Existe un riesgo de quedarse en una
forma de mesianismo político que espera una Saturnalia de conciencias emancipadas,
una Era de Acuario liberal súbita surgida tras años de batalla cultural, y
descuide la acción política concreta de una contraélite activa y dinámica que
aspire a suplantar a la actual (y que habrá de lidiar con el bueno de Michels
cuando toque, pero no hay por qué anticiparse).
Mientras no se apunte hacia ese
problema, todo el catequismo de la libertad será una delicia gourmet en un
horizonte de carestía. El objetivo liberal tiene que ser el poder. Podemos
soñar con una conversión masiva de la población o anhelar una rebelión randiana
de emprendedores, pero mientras perdure la alergia liberal al uso discrecional
del poder no hay nada que hacer. Las ideas están claras, ahora hay que pasar a
la acción. Demostrar con hechos que la libertad trae una civilización mejor.
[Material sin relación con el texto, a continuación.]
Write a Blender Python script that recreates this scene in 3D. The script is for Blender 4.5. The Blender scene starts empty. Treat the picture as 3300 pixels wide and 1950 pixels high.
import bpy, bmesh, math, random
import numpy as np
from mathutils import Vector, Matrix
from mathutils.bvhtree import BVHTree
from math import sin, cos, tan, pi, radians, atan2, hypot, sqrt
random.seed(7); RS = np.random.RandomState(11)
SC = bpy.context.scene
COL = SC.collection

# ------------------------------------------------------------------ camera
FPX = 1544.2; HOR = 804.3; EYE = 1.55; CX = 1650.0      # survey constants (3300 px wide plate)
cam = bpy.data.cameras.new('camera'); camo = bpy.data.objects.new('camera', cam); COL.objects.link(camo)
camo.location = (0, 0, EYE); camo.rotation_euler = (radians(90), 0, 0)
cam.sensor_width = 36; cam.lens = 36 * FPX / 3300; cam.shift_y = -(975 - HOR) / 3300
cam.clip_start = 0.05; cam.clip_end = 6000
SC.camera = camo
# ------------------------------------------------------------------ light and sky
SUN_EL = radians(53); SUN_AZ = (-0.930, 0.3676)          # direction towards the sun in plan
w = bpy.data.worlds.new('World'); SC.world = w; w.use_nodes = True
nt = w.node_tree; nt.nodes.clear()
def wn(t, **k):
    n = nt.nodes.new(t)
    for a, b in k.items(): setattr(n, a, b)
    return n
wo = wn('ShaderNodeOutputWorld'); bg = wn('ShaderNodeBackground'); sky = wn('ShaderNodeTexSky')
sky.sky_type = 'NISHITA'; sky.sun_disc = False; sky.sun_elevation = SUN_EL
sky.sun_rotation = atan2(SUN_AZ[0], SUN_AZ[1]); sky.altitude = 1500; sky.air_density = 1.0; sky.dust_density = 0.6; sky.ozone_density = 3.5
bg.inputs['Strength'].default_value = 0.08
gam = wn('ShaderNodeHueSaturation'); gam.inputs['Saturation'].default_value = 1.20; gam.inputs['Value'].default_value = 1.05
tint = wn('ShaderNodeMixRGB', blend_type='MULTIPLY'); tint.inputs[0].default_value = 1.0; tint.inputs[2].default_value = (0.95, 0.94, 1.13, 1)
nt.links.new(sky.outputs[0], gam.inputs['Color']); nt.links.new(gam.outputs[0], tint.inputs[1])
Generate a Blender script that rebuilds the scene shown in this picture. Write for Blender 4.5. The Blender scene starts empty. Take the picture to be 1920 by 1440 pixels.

Nosotros tenemos a Oppenheimer; ellos tienen las televisiones y los tanques. Hay que
ambicionar tener lo suyo sin perder lo nuestro.
Cualquier proyecto político que no pase por controlar el poder es ficción.
Sin la capacidad real de modificar las condiciones materiales sólo hay
declamación y melancolía; meras almas bellas hegelianas. No hay nada hermoso
en perder teniendo la razón de nuestro lado; llevamos demasiados años
haciéndolo. Hay que tomar todos los castillos para activar las máquinas de
producir progreso económico y tecnológico, progreso de ese que Peter Thiel llama
vertical, frente al progreso horizontal, que básicamente consiste en garabatear
derechos a discreción y comprar servidumbres firmando cheques que pagarán nuestros hijos.
Por supuesto, una vez que la
prosperidad nos lleve a vidas mejores, este pobrismo izquierdista que nos hunde
en el estancamiento civilizatorio se recordará como una mezquindad más de las que se
están pudriendo en los estercoleros de la historia.